Nobody ever said explaining what there is and why there is anything would be easy.
I think I’m claiming something weaker than what you want. You seem to want to have a way to compare the relative probabilities of completely different initial states, for example of being in AdS5xS5 vs being in 11 dimensional flat space, so that you can put a completely unconditioned probability distribution on the “space of all states” of whatever unknown completion of string theory is supposed to have all those things unified together. Personally I have no idea if concepts like phase space and Hamiltonian evolution make sense in such a general context.
What Bousso etc. are saying is that there is a well-defined arrow of time problem that doesn’t require going so far beyond what we know. Consider a theory of stable dS space (which probably doesn’t exist but let’s ignore that). There is an arrow of time problem – even if you start in an initial state where there are observers who see entropy production for a while, eventually the thing equilibrates and crazy fluctuations happen, so most observers are Boltzmann. The claim is that this is not true once decays to terminal vacua are included. It seems that any state which leads to eternal inflation in the “future ”, with future being an arbitrary choice of the direction to evolve in, can lead predominantly to observers who see entropy production and are not Boltzmann. Since this is NOT true without terminals, I think something has been gained, even though it might not be a sufficiently broad set of initial states to make you happy.
I know you said this wasn’t the place, but still: http://whyevolutionistrue.wordpress.com/2012/03/07/yet-another-reason-not-to-take-templeton-money/ .

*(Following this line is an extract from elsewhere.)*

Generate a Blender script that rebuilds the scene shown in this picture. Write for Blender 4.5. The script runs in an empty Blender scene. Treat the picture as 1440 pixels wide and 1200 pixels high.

This has got to be the most cryptic Carroll blog ever. It doesn’t even seem to be aimed at public outreach. Why such concern with observers, with or without Boltzmann brains?
I always wanted to be a cosmologist. When you do solid state or surface physics, you’re pretty well constrained by reality. In cosmology, you start at bat-guano crazy and extrapolate from there.
Sean writes:
This idea has been known and explored since the 60s by very-well prepared people. It gives to fundamental difficulties. That is the reason for which, the Brussels School (leaded by the last Nobel laureate Ilya Prigogine) moved beyond the Hilbert space. Unfortunately, there are technical difficulties with such abandon (the precise mathematical nature of the space needed to deal with an infinite number of degrees of freedom is not known). Moreover, its can be shown that the assumption of an infinite number of degrees of freedom does not introduce any arrow of time (it is not a surprise that the Brussels School obtains *two* semigroups).
There are many more reasons for the which your preprint do not hold up on close inspection. At first I would recommend you a look to the section 8 in the paper Non-redundant and natural variables definition of heat valid for open systems where several misunderstandings of the so-named “Generalized Second Law” (you allude to in your paper with Chen) and other mistaken topics in the gravitational thermodynamics literature are corrected.
Templeton? Tell me it ain’t so Sean. Tell me it ain’t so!
Maybe a quote (Aristotle ?) could be a guide to us : Asking the right question is to know half
the answer. Our present observation is that the universe is expanding with increasing acceleration.
Beyond that we could be just speculating with or without maths.
Similar questions were posed 2500 years ago, for example “Is the universe finite or infinite?”
The unequivocal answer was : It is a profitless question.